The Informant! Show Matt Damon In Top Form But Steven Soderbergh Has Done Better


Director Steven Soderbergh loves movies about criminals with some of his most famous works (namely, the trilogy of Ocean's Eleven movies or Out of Sight) exploring crooks in a light-hearted manner, while one of his most acclaimed dramas (Traffic) explores various avenues of criminal activity. His 2009 effort The Informant! falls in between these two groups of movies in terms of tone, there's a wry playfulness to this specific Soderbergh meditation on criminal activity, but it's also clearly supposed to be more contemplative about specific sociopolitical issues compared to his more jaunty explorations of law-breakers.

The titular Informant! is none other than real-life individual Mark Whitacre (Matt Damon, who famously put on a bunch of weight to portray this lead role), who works for Archer Daniels Midland in Illinois. During an FBI investigation at the company, Whitacre eventually informs FBI Special Agent Brian Shepard (Scott Bakula) that the company he works for is engaging in price gouging. The FBI is intrigued by this matter and wish for Whitacre to help them further on the matter. Whitacre is reluctant to do so but eventually cooperates by covertly wearing a wire and videotaping conversations ADM executives have with other companies detailing their price gouging practices.

Whitacre is a guy who gets wrapped up in his mind all too easily, as seen by how voice-over of his thoughts rarely relates to matter he's actually engaging in. It's one of a number of flashy flourishes Soderbergh incorporates into the extremely subdued story at hand, with a bouncy old-timey score by Marvin Hamlisch being another example of this artistic decision. Now, when I say this is a subdued story, I do very much mean that, this is a story that's so restrained it sometimes it gets in the way of its own story. Most notably, this omnipresent muted approach means that the world and characters surrounding Mark Whitacre are frequently thinly-sketched, making it hard for events that shake up both his world and loved ones to have as much of an impact as they should.

I also couldn't help but feel that the project wasn't as thoughtful as it could have been. Arriving about a year after the great economic downturn of 2008, one can see timeliness in the third act's key idea of an everyman worker getting a far more severe punishment than top-level executives who committed large-scale crimes. Aside from that, there's not too much to chew on in The Informant! on a thematic level, and since The Informant! is clearly going more for thoughtfulness than comedy, this muted tale of a dim-bulb getting in over his head in espionage tactics feels too often like a lesser cousin of the prior year's farcical masterpiece Burn After Reading.

But then again, there's still praise to be offered up for what The Informant!, an overall solid motion picture, does right, namely in Matt Damon's lead performance. It isn't just in the physical transformation Damon went through for this part that impresses, he's all around great here playing this character as a person instead of just as an assortment of eccentric traits.
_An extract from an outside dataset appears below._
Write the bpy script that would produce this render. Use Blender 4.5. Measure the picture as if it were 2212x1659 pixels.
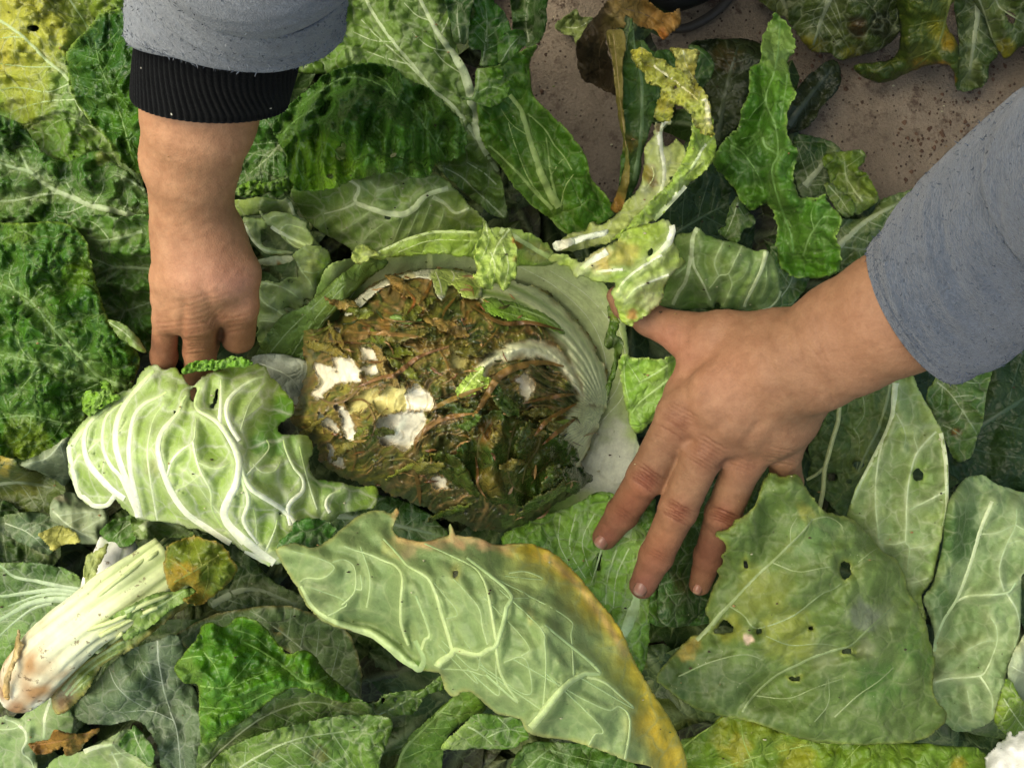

Damon's work here is all around excellent, especially since he's also providing strong work in the recurring voice-over work used to provide insight into Whitacre's psyche (which also provide the best-written dialogue in Scott Z. Burns screenplay).

A supporting cast that includes Scott Bakula, Joel McHale and Tony Hale do fine work in their parts, particularly Bakula playing a conventional portrait of an all-American FBI agent who gradually becomes disillusioned with his case and Whitacre. Meanwhile, the film, like the rest of Steven Soderbergh's that I've seen, is a visual treat, even if a constant yellow tint feels like it could have been dialed back. But overall, The Informant! looks pretty, has a strong director behind the camera and has one of Matt Damon's best lead performances. I wish the rest of the movie had more substance to it or used it's subdued atmosphere in a more satisfying fashion, though, since they keep The Informant! from hitting the creative heights of Soderbergh's best examinations of crime and the people that commit it.